The Court further ruled that pro rata allocation serves important public policy objectives. It promotes judicial economy by obviating the need for a single insurer subsequently to bring a contribution action against other, successive insurers, and it allocates to the insured (rather than to another insurer) the risk that an insurer becomes unable to pay, thus promoting commercially responsible behavior. While the logic of the Court’s decision could be applied to defense costs, the Court’s holding was limited to indemnity costs.

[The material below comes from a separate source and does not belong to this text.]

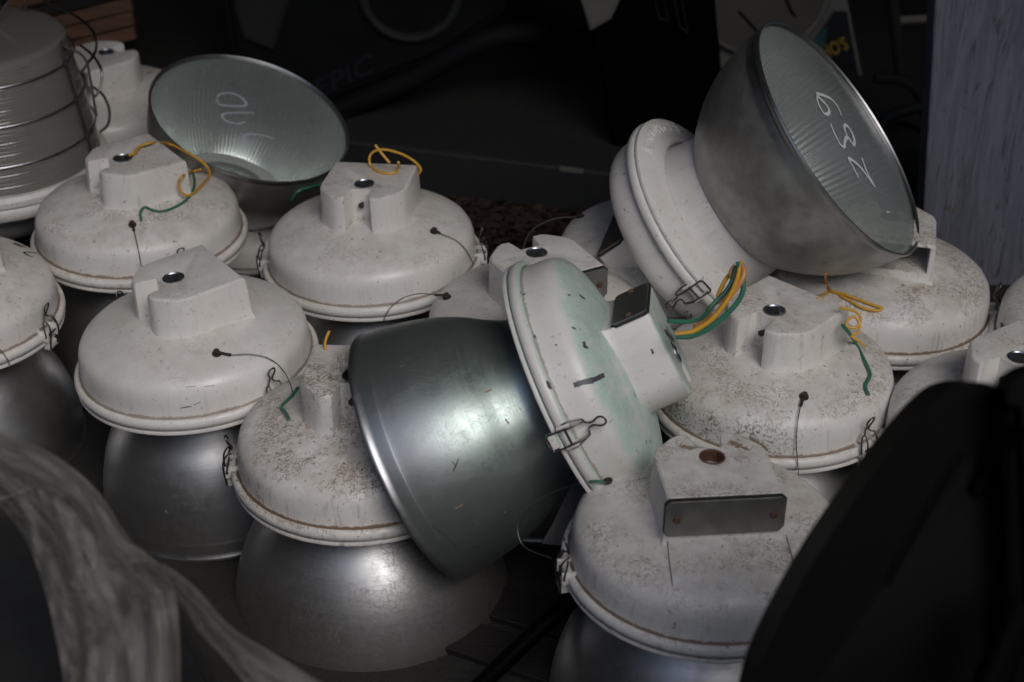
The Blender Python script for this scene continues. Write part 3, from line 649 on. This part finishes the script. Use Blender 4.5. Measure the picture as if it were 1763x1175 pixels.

Massachusetts Adopts Time-On-The-Risk Allocation  

The SJC further ruled that Massachusetts law requires allocation by time-on-the risk in the absence of evidence closely approximating the actual distribution of property damage. The Court concluded that allocation by time-on-the risk promotes predictability, reduces incentives to litigate and ultimately reduces premium rates. It concluded that the policyholder should be allocated losses for a period when it was unable to obtain coverage for a particular risk, such as pollution-related or asbestos-related claims. It further concluded that the insured must satisfy only a prorated amount of its per-occurrence self-insured retention for each triggered policy period, to be prorated on the same basis as the insurer’s liability. In sum, the Court concluded that where fact-based allocation of losses cannot feasibly be attributed to individual policy periods:

The total amount of damages should be divided by the total number of years to yield the amount of damage that is fairly attributable to each year. For example, if an insured’s liability for a decade of pollution is one million dollars, then one tenth of the total liability, or $100,000, is fairly attributable to each policy year. The policyholder is responsible for any periods that it went without insurance. Finally, unless the policy language unambiguously provides otherwise, the policyholder is liable for only a prorated portion of its per occurrence self-insured retention for each triggered policy period, to be prorated on the same basis as the insurer’s liability.

Conclusion  

The Massachusetts Supreme Judicial Court has ruled that Massachusetts law requires pro rata by time-on-the risk allocation in the context of damage from progressive environmental contamination. It further ruled that responsibility should be allocated to the policyholder for losses for periods when it was unable or unwilling to obtain coverage for a particular risk, and that the insured must satisfy only a prorated amount of its per-occurrence self-insured retention for each triggered policy period. The Court’s decision will have broad application to cases of progressive deterioration and damage beyond the context of environmental harm.